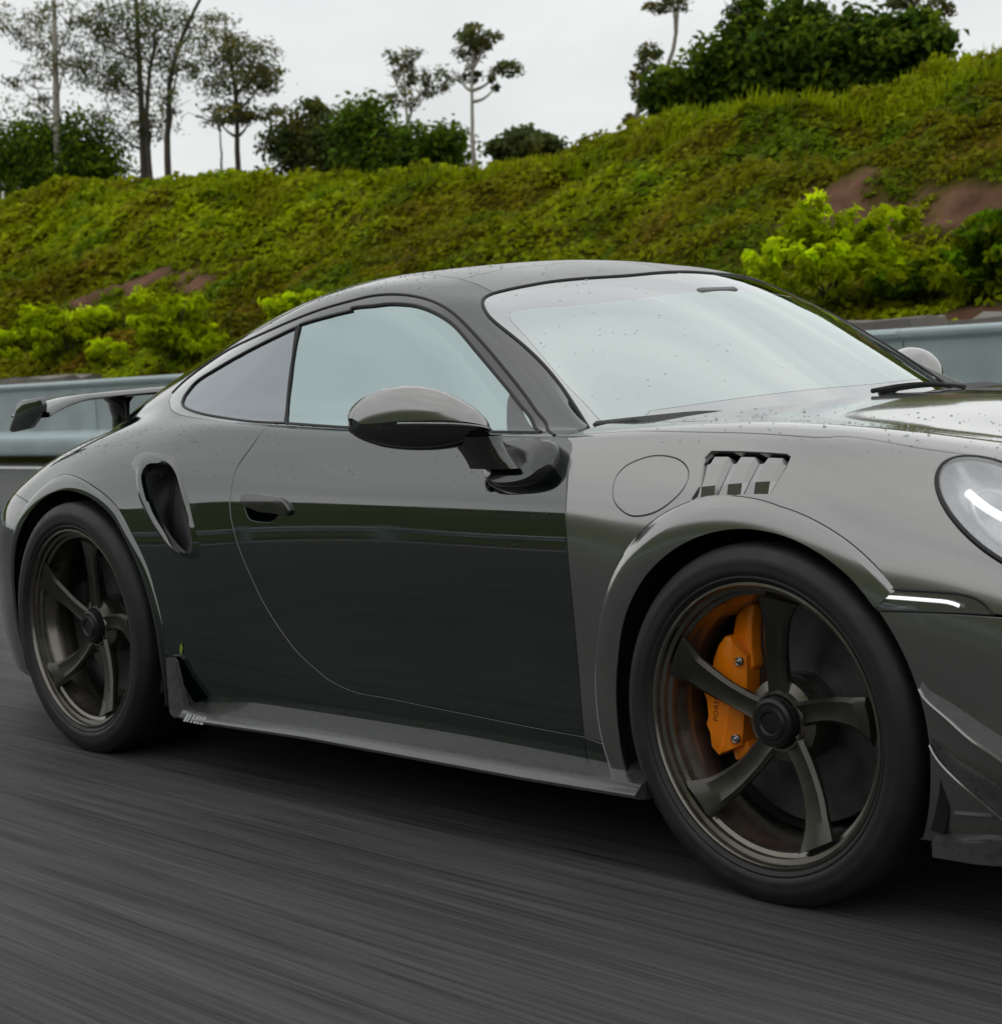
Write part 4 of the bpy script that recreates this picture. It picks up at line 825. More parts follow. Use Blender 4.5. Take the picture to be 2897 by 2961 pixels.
# mirror triangle in the front corner of the side glass
# wiper resting on the screen
wp = [(-.345, -.01, .914), (-.335, .07, .919), (-.328, .15, .920), (-.322, .23, .916), (-.318, .29, .908)]
V_, F_ = tube(spline(wp, 20), .0065, 6); wiper = mesh('wiper_arm', V_, F_, M['satin_black'], car)
V_, F_ = tube(spline([(a-.012, b-.03, c-.005) for a, b, c in wp], 20), .006, 6); mesh('wiper_blade', V_, F_, M['matte_black'], wiper)
# ------------------------------------------------------------------ water beads on the upper panels
def beads(name, S, box_uv, n, parent, seed):
    rg = np.random.default_rng(seed); V_ = []; F_ = []
    uv = np.stack([rg.uniform(box_uv[0], box_uv[1], n), rg.uniform(box_uv[2], box_uv[3], n)], 1); P = Pt(S, uv, 0); nn = Nn(S, uv)
    for p, q in zip(P, nn):
        r = abs(rg.normal(.0011, .0007))+.0006; a = Vector(q).orthogonal().normalized(); b = Vector(q).cross(a); k = len(V_)
        for h, s in ((-.1, 1.0), (.35, .85), (.6, .45)):
            V_ += [Vector(p)+a*(r*s*math.cos(t))*rg.uniform(.8, 1.3)+b*(r*s*math.sin(t))+Vector(q)*r*h for t in np.linspace(0, 2*math.pi, 7)[:-1]]
        V_.append(Vector(p)+Vector(q)*r*.68)
        for lv_ in (0, 6): F_ += [(k+lv_+j, k+lv_+(j+1) % 6, k+lv_+6+(j+1) % 6, k+lv_+6+j) for j in range(6)]
        F_ += [(k+12+j, k+12+(j+1) % 6, k+18) for j in range(6)]
    o = mesh(name, V_, F_, M['droplet'], parent); tag(o, kind='stuff'); return o
beads('water_beads', SIDE, (.10, 1.6, .58, .71), 120, car, 1); beads('water_beads', SIDE, (1.4, 2.3, .66, .73), 140, car, 2)
beads('water_beads', SIDE, (.75, 1.5, .99, 1.4), 260, car, 3); beads('water_beads', SIDE, (.1, .7, 1.05, 1.4), 90, car, 5); beads('water_beads', FRONT, (.25, 1.5, .66, 1.1), 420, car, 4)
# ------------------------------------------------------------------ the driver
skin_m, t, b, o = new_mat('driver_skin_and_shirt'); c = N(t, 'ShaderNodeTexCoord'); sx = N(t, 'ShaderNodeSeparateXYZ'); L(t, c.outputs['Object'], sx.inputs[0])
mr = N(t, 'ShaderNodeMapRange', in_={'From Min': .965, 'From Max': .975}); L(t, sx.outputs['Z'], mr.inputs['Value'])
mr2 = N(t, 'ShaderNodeMapRange', in_={'From Min': -1.13, 'From Max': -1.12}); L(t, sx.outputs['X'], mr2.inputs['Value'])
mz = N(t, 'ShaderNodeMapRange', in_={'From Min': .60, 'From Max': .61}); L(t, sx.outputs['Z'], mz.inputs['Value'])
ml = N(t, 'ShaderNodeMath', operation='MULTIPLY'); L(t, mr2.outputs[0], ml.inputs[0]); L(t, mz.outputs[0], ml.inputs[1])
mxm = N(t, 'ShaderNodeMath', operation='MAXIMUM'); L(t, mr.outputs[0], mxm.inputs[0]); L(t, ml.outputs[0], mxm.inputs[1])
mc = N(t, 'ShaderNodeMix', data_type='RGBA'); mc.inputs['A'].default_value = (.55, .55, .54, 1); mc.inputs['B'].default_value = (.48, .29, .21, 1); L(t, mxm.outputs[0], mc.inputs['Factor']); L(t, mc.outputs['Result'], b.inputs['Base Color']); b.inputs['Roughness'].default_value = .6
Vp = []; Ep = []; Rp = []
def jt(p, r, pa=None):
    Vp.append(p); Rp.append(r if isinstance(r, tuple) else (r, r))
    if pa is not None: Ep.append((pa, len(Vp)-1))
    return len(Vp)-1
Y0 = .37
pel = jt((-1.36, Y0, .54), (.15, .12)); sp1 = jt((-1.40, Y0, .68), (.14, .10), pel); sp2 = jt((-1.42, Y0, .83), (.15, .105), sp1); nk0 = jt((-1.415, Y0, .93), (.07, .07), sp2); nk = jt((-1.39, Y0, .985), .052, nk0)
h1 = jt((-1.365, Y0, 1.03), (.062, .07), nk); h2 = jt((-1.365, Y0, 1.09), (.075, .09), h1); h3 = jt((-1.37, Y0, 1.145), (.065, .075), h2)
ns = jt((-1.275, Y0, 1.068), .012, h2)
for sg, wr_, el in ((-1, (-.885, .222, .90), (-1.12, .13, .74)), (1, (-.885, .52, .90), (-1.12, .62, .74))):
    sh = jt((-1.41, Y0+sg*.18, .89), .062, sp2); e = jt(el, .045, sh); w_ = jt(wr_, .027, e); pm = jt((wr_[0]+.045, wr_[1]+sg*.004, wr_[2]+.035), (.036, .022), w_)
    for k in range(4):
        d = (k-1.5)*.018; ln = (.024, .029, .027, .020)[k]
        a1 = jt((wr_[0]+.075, wr_[1]+sg*.012-d*sg*.2, wr_[2]+.048+d), .0095, pm); a2 = jt((wr_[0]+.090, wr_[1]-sg*.012, wr_[2]+.052+d), .009, a1); jt((wr_[0]+.080, wr_[1]-sg*(.012+ln), wr_[2]+.046+d), .008, a2)
    a1 = jt((wr_[0]+.030, wr_[1]-sg*.030, wr_[2]+.055), .010, pm); jt((wr_[0]+.045, wr_[1]-sg*.045, wr_[2]+.085), .009, a1)
    hp = jt((-1.30, Y0+sg*.10, .52), .085, pel); kn = jt((-.90, Y0+sg*.15, .62), .06, hp); an = jt((-.58, Y0+sg*.12, .36), .042, kn); jt((-.47, Y0+sg*.12, .36), .035, an)
me = bpy.data.meshes.new('person'); me.from_pydata(Vp, Ep, []); me.materials.append(skin_m); drv = link('person', me)
md = drv.modifiers.new('skin', 'SKIN'); md.use_smooth_shade = True; md.branch_smoothing = .3
for i, sv in enumerate(me.skin_vertices[0].data): sv.radius = Rp[i]; sv.use_root = (i == 0)
sb = drv.modifiers.new('sub', 'SUBSURF'); sb.levels = 2; sb.render_levels = 2
tag(drv, 'driver in pale shirt faintly seen behind the windscreen with both hands on the wheel', 'person')
V_ = []; n1_, n2_ = 18, 9
for i in range(n2_):
    a = math.pi*.52*i/(n2_-1)
    for j in range(n1_):
        q = 2*math.pi*j/n1_; back = (1-math.cos(q))*.5
        aa = a*(.72+.5*back); V_.append((-1.378+.098*math.sin(aa)*math.cos(q), Y0+.086*math.sin(aa)*math.sin(q), 1.105+.105*math.cos(aa)))
mesh('hair', V_, [(i*n1_+j, i*n1_+(j+1) % n1_, (i+1)*n1_+(j+1) % n1_, (i+1)*n1_+j) for i in range(n2_-1) for j in range(n1_)], pmat('black_hair', (.012, .010, .009), .5, noise=(60, .4)), drv)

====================

#### Set task:
Please write out all of the material above without changing a word, and omit any pictures.

#### Answer to this problem:
Write part 4 of the bpy script that recreates this picture. It picks up at line 825. More parts follow. Use Blender 4.5. Take the picture to be 2897 by 2961 pixels.
# mirror triangle in the front corner of the side glass
# wiper resting on the screen
wp = [(-.345, -.01, .914), (-.335, .07, .919), (-.328, .15, .920), (-.322, .23, .916), (-.318, .29, .908)]
V_, F_ = tube(spline(wp, 20), .0065, 6); wiper = mesh('wiper_arm', V_, F_, M['satin_black'], car)
V_, F_ = tube(spline([(a-.012, b-.03, c-.005) for a, b, c in wp], 20), .006, 6); mesh('wiper_blade', V_, F_, M['matte_black'], wiper)
# ------------------------------------------------------------------ water beads on the upper panels
def beads(name, S, box_uv, n, parent, seed):
    rg = np.random.default_rng(seed); V_ = []; F_ = []
    uv = np.stack([rg.uniform(box_uv[0], box_uv[1], n), rg.uniform(box_uv[2], box_uv[3], n)], 1); P = Pt(S, uv, 0); nn = Nn(S, uv)
    for p, q in zip(P, nn):
        r = abs(rg.normal(.0011, .0007))+.0006; a = Vector(q).orthogonal().normalized(); b = Vector(q).cross(a); k = len(V_)
        for h, s in ((-.1, 1.0), (.35, .85), (.6, .45)):
            V_ += [Vector(p)+a*(r*s*math.cos(t))*rg.uniform(.8, 1.3)+b*(r*s*math.sin(t))+Vector(q)*r*h for t in np.linspace(0, 2*math.pi, 7)[:-1]]
        V_.append(Vector(p)+Vector(q)*r*.68)
        for lv_ in (0, 6): F_ += [(k+lv_+j, k+lv_+(j+1) % 6, k+lv_+6+(j+1) % 6, k+lv_+6+j) for j in range(6)]
        F_ += [(k+12+j, k+12+(j+1) % 6, k+18) for j in range(6)]
    o = mesh(name, V_, F_, M['droplet'], parent); tag(o, kind='stuff'); return o
beads('water_beads', SIDE, (.10, 1.6, .58, .71), 120, car, 1); beads('water_beads', SIDE, (1.4, 2.3, .66, .73), 140, car, 2)
beads('water_beads', SIDE, (.75, 1.5, .99, 1.4), 260, car, 3); beads('water_beads', SIDE, (.1, .7, 1.05, 1.4), 90, car, 5); beads('water_beads', FRONT, (.25, 1.5, .66, 1.1), 420, car, 4)
# ------------------------------------------------------------------ the driver
skin_m, t, b, o = new_mat('driver_skin_and_shirt'); c = N(t, 'ShaderNodeTexCoord'); sx = N(t, 'ShaderNodeSeparateXYZ'); L(t, c.outputs['Object'], sx.inputs[0])
mr = N(t, 'ShaderNodeMapRange', in_={'From Min': .965, 'From Max': .975}); L(t, sx.outputs['Z'], mr.inputs['Value'])
mr2 = N(t, 'ShaderNodeMapRange', in_={'From Min': -1.13, 'From Max': -1.12}); L(t, sx.outputs['X'], mr2.inputs['Value'])
mz = N(t, 'ShaderNodeMapRange', in_={'From Min': .60, 'From Max': .61}); L(t, sx.outputs['Z'], mz.inputs['Value'])
ml = N(t, 'ShaderNodeMath', operation='MULTIPLY'); L(t, mr2.outputs[0], ml.inputs[0]); L(t, mz.outputs[0], ml.inputs[1])
mxm = N(t, 'ShaderNodeMath', operation='MAXIMUM'); L(t, mr.outputs[0], mxm.inputs[0]); L(t, ml.outputs[0], mxm.inputs[1])
mc = N(t, 'ShaderNodeMix', data_type='RGBA'); mc.inputs['A'].default_value = (.55, .55, .54, 1); mc.inputs['B'].default_value = (.48, .29, .21, 1); L(t, mxm.outputs[0], mc.inputs['Factor']); L(t, mc.outputs['Result'], b.inputs['Base Color']); b.inputs['Roughness'].default_value = .6
Vp = []; Ep = []; Rp = []
def jt(p, r, pa=None):
    Vp.append(p); Rp.append(r if isinstance(r, tuple) else (r, r))
    if pa is not None: Ep.append((pa, len(Vp)-1))
    return len(Vp)-1
Y0 = .37
pel = jt((-1.36, Y0, .54), (.15, .12)); sp1 = jt((-1.40, Y0, .68), (.14, .10), pel); sp2 = jt((-1.42, Y0, .83), (.15, .105), sp1); nk0 = jt((-1.415, Y0, .93), (.07, .07), sp2); nk = jt((-1.39, Y0, .985), .052, nk0)
h1 = jt((-1.365, Y0, 1.03), (.062, .07), nk); h2 = jt((-1.365, Y0, 1.09), (.075, .09), h1); h3 = jt((-1.37, Y0, 1.145), (.065, .075), h2)
ns = jt((-1.275, Y0, 1.068), .012, h2)
for sg, wr_, el in ((-1, (-.885, .222, .90), (-1.12, .13, .74)), (1, (-.885, .52, .90), (-1.12, .62, .74))):
    sh = jt((-1.41, Y0+sg*.18, .89), .062, sp2); e = jt(el, .045, sh); w_ = jt(wr_, .027, e); pm = jt((wr_[0]+.045, wr_[1]+sg*.004, wr_[2]+.035), (.036, .022), w_)
    for k in range(4):
        d = (k-1.5)*.018; ln = (.024, .029, .027, .020)[k]
        a1 = jt((wr_[0]+.075, wr_[1]+sg*.012-d*sg*.2, wr_[2]+.048+d), .0095, pm); a2 = jt((wr_[0]+.090, wr_[1]-sg*.012, wr_[2]+.052+d), .009, a1); jt((wr_[0]+.080, wr_[1]-sg*(.012+ln), wr_[2]+.046+d), .008, a2)
    a1 = jt((wr_[0]+.030, wr_[1]-sg*.030, wr_[2]+.055), .010, pm); jt((wr_[0]+.045, wr_[1]-sg*.045, wr_[2]+.085), .009, a1)
    hp = jt((-1.30, Y0+sg*.10, .52), .085, pel); kn = jt((-.90, Y0+sg*.15, .62), .06, hp); an = jt((-.58, Y0+sg*.12, .36), .042, kn); jt((-.47, Y0+sg*.12, .36), .035, an)
me = bpy.data.meshes.new('person'); me.from_pydata(Vp, Ep, []); me.materials.append(skin_m); drv = link('person', me)
md = drv.modifiers.new('skin', 'SKIN'); md.use_smooth_shade = True; md.branch_smoothing = .3
for i, sv in enumerate(me.skin_vertices[0].data): sv.radius = Rp[i]; sv.use_root = (i == 0)
sb = drv.modifiers.new('sub', 'SUBSURF'); sb.levels = 2; sb.render_levels = 2
tag(drv, 'driver in pale shirt faintly seen behind the windscreen with both hands on the wheel', 'person')
V_ = []; n1_, n2_ = 18, 9
for i in range(n2_):
    a = math.pi*.52*i/(n2_-1)
    for j in range(n1_):
        q = 2*math.pi*j/n1_; back = (1-math.cos(q))*.5
        aa = a*(.72+.5*back); V_.append((-1.378+.098*math.sin(aa)*math.cos(q), Y0+.086*math.sin(aa)*math.sin(q), 1.105+.105*math.cos(aa)))
mesh('hair', V_, [(i*n1_+j, i*n1_+(j+1) % n1_, (i+1)*n1_+(j+1) % n1_, (i+1)*n1_+j) for i in range(n2_-1) for j in range(n1_)], pmat('black_hair', (.012, .010, .009), .5, noise=(60, .4)), drv)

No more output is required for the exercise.